Fung, 67, had been in the middle of some huge corporate deals in Canada and made his millions as an investment banker with Gordon Capital and, before that, Dominion Securities.

With little knowledge of urban issues and waterfront development, Fung dove into the task, became a quick study, and before long was sounding like a true believer.

Two precincts covering more than 80 hectares have now been approved. And a design competition, involving renowned international architects, wraps up May 31 and will set the template for how the central waterfront will be redeveloped.

Yesterday, Fung said nothing has inspired him quite like the nearly seven years he spent as head of the waterfront corporation.

That's why his voice broke, tears welled up in his eyes and he was overcome with emotion as he said goodbye, even as the waterfront plans seem ready to soar.

"The dream is being translated into reality," Fung told a few hundred people crammed into the atrium at BCE Place Monday night, eager to study five concept plans from some of the world's finest architects on how to knit together the disconnected, awful mess that is our central waterfront.

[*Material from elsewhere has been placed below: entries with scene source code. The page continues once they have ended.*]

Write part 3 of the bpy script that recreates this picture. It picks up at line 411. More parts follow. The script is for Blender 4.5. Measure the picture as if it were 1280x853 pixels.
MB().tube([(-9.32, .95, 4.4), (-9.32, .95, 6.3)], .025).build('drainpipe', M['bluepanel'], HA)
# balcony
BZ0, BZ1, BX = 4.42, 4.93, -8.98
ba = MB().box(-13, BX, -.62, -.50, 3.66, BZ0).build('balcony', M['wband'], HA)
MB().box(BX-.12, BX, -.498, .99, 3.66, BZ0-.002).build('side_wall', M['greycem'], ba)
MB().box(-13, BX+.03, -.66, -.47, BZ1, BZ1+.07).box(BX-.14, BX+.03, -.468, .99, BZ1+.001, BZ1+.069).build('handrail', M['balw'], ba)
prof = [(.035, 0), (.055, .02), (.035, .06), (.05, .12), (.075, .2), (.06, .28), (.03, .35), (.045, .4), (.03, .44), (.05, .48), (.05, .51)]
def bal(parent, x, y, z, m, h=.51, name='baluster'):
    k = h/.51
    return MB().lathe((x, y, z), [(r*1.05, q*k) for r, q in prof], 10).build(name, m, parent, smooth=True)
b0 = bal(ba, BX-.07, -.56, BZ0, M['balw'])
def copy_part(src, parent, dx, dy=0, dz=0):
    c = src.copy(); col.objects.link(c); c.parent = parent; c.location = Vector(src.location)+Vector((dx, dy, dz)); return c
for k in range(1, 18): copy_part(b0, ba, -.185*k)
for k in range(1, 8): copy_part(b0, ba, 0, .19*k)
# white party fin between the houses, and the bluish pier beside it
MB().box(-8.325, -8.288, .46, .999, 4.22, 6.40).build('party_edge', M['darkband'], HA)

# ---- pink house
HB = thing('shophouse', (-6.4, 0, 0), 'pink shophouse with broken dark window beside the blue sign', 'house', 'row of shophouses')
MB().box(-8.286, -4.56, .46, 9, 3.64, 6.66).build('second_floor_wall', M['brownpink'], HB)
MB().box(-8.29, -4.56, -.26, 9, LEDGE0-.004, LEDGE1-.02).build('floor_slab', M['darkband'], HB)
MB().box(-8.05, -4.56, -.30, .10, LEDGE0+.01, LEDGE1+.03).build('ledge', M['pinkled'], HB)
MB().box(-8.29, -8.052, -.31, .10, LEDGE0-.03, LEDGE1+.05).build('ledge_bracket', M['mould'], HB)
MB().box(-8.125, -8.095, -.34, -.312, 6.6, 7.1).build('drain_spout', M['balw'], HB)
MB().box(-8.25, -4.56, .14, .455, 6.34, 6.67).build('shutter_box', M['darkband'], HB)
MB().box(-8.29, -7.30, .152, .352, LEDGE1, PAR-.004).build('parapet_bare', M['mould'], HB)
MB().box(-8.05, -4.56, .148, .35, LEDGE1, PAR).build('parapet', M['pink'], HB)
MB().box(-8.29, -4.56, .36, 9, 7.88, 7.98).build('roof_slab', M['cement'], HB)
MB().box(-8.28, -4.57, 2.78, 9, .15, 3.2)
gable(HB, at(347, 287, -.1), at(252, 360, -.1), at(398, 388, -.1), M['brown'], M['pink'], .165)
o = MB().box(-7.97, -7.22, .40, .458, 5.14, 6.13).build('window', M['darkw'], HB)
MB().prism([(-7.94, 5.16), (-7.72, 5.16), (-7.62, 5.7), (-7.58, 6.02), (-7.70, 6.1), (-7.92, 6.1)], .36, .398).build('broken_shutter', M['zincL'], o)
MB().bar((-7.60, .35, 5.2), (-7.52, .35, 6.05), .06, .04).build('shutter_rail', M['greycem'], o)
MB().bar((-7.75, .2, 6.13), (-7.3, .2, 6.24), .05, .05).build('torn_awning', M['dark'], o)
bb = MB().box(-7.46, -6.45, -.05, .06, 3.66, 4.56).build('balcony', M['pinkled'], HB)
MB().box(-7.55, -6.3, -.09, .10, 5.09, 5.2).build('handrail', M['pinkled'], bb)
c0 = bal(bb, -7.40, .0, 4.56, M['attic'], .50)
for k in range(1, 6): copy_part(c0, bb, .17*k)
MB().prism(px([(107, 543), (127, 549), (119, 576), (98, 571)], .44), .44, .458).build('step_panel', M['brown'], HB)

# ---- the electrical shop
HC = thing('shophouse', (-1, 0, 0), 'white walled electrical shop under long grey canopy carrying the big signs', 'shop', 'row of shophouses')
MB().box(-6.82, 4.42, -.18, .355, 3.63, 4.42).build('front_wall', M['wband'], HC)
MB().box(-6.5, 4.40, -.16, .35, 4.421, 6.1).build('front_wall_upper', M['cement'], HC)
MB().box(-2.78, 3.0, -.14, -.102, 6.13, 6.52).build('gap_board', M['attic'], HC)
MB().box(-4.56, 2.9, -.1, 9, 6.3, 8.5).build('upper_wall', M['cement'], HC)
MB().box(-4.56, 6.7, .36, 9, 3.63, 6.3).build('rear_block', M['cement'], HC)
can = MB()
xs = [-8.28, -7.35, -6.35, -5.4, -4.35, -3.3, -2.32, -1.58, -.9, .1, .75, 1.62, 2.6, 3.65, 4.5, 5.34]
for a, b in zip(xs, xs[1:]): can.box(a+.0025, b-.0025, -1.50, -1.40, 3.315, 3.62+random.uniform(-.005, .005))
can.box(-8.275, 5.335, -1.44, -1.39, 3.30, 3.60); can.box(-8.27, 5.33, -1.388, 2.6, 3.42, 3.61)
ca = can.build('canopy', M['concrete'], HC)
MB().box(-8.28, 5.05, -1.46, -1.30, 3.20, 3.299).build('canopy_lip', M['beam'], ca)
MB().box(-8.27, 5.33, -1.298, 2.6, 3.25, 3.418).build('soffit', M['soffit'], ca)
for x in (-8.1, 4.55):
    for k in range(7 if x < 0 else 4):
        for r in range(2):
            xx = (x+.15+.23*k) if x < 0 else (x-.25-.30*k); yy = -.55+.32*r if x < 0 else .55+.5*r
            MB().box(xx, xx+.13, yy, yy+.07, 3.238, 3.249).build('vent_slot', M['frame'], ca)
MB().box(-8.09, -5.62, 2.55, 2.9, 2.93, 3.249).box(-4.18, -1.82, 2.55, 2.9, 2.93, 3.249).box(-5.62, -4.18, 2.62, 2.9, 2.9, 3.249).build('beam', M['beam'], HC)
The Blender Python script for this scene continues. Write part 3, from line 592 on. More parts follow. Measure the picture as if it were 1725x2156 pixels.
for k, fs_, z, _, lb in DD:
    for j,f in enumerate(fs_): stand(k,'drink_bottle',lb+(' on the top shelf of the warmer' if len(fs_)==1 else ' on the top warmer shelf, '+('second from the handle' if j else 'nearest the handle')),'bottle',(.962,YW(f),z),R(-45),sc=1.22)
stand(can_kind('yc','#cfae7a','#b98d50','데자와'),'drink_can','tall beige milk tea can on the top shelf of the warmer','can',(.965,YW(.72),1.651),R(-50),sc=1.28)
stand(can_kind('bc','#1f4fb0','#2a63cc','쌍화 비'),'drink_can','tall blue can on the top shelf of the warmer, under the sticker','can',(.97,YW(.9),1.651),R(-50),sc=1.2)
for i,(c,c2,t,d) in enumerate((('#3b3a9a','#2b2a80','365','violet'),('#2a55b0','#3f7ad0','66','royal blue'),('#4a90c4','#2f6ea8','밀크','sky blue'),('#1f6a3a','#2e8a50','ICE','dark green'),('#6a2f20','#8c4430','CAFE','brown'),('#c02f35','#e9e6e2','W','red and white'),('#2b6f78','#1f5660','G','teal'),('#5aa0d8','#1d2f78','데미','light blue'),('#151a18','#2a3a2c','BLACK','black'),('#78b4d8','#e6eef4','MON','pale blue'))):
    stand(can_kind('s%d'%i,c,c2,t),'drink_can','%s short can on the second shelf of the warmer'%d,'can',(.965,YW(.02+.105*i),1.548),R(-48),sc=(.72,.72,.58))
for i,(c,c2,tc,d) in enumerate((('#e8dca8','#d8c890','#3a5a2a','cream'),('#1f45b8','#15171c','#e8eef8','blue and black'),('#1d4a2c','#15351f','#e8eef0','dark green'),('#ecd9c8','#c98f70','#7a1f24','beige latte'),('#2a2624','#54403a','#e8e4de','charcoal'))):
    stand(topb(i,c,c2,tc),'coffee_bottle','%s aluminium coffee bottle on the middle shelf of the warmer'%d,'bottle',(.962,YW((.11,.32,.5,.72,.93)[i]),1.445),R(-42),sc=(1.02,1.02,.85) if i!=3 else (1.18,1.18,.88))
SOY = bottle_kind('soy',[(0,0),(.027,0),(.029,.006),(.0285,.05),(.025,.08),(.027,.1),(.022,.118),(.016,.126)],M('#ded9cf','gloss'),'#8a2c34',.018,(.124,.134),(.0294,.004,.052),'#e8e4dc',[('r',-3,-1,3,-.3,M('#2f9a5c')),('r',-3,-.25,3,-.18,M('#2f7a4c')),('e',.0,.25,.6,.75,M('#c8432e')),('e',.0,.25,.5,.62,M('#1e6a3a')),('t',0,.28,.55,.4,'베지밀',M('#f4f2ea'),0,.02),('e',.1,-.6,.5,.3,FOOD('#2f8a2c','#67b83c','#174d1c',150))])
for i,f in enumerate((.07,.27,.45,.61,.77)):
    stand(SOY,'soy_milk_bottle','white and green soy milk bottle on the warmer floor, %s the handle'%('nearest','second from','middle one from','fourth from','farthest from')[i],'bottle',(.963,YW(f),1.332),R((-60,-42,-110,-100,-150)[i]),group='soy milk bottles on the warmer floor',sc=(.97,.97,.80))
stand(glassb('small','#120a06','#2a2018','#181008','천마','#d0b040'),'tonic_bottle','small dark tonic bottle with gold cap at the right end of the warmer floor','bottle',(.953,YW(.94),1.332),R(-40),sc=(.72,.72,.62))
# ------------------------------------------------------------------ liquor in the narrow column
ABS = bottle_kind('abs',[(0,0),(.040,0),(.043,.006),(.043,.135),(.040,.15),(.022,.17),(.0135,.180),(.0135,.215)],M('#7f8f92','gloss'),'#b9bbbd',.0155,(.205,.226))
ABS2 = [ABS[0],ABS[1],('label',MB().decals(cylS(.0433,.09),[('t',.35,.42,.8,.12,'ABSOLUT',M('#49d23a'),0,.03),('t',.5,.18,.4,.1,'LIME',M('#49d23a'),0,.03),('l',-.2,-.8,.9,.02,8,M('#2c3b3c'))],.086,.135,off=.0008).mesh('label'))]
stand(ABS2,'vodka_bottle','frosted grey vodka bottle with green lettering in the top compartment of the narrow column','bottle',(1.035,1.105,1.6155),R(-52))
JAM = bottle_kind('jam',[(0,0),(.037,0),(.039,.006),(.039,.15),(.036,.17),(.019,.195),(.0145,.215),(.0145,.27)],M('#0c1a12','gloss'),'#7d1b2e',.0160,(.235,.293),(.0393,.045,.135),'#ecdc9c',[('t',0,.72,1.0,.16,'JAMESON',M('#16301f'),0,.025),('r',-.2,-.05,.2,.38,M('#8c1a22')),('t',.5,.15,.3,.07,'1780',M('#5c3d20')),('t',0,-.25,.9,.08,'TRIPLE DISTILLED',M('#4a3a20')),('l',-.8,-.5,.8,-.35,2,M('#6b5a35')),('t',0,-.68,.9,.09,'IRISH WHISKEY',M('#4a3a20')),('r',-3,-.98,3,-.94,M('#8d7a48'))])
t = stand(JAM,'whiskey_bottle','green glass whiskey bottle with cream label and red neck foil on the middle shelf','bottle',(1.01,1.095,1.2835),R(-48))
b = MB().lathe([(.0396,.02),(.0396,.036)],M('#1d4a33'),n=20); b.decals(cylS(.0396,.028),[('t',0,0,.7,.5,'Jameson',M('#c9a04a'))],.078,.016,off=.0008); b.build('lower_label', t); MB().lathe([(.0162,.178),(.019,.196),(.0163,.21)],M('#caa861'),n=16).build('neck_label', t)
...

"I leave satisfied. I leave happy. I don't believe the governments can turn back. The people of the city have to hold the corporation to think big and hold them to a high standard."

Fung returns to the business world. But he's forever hooked on working to improve the city.

He is chair of a gold-mining company that's building a mine in Venezuela. He chairs an infrastructure company that's building an electricity transmission line between Lethbridge, Alta., and Grand Falls, Mont. And he is a consultant with Orion Securities, an investment bank. But he's a changed man.

"I'm a capitalist, yes, and did well in business. Now I'm trying to do things that matter. When you lie on your deathbed, you don't think of how many millions you made. You think about what you really accomplished, and it's not about money."

On Monday night, there was the extraordinary scene of community activist Cynthia Wilkey of the West Don Lands community praising Fung for building trust and confidence between the waterfront agency and the people.

"Take pride in the work done on your watch," she said, to loud applause.

Not bad for a little kid from Trinidad and Tobago with big dreams that his adopted city can rise to global significance — if it dreams big on the waterfront.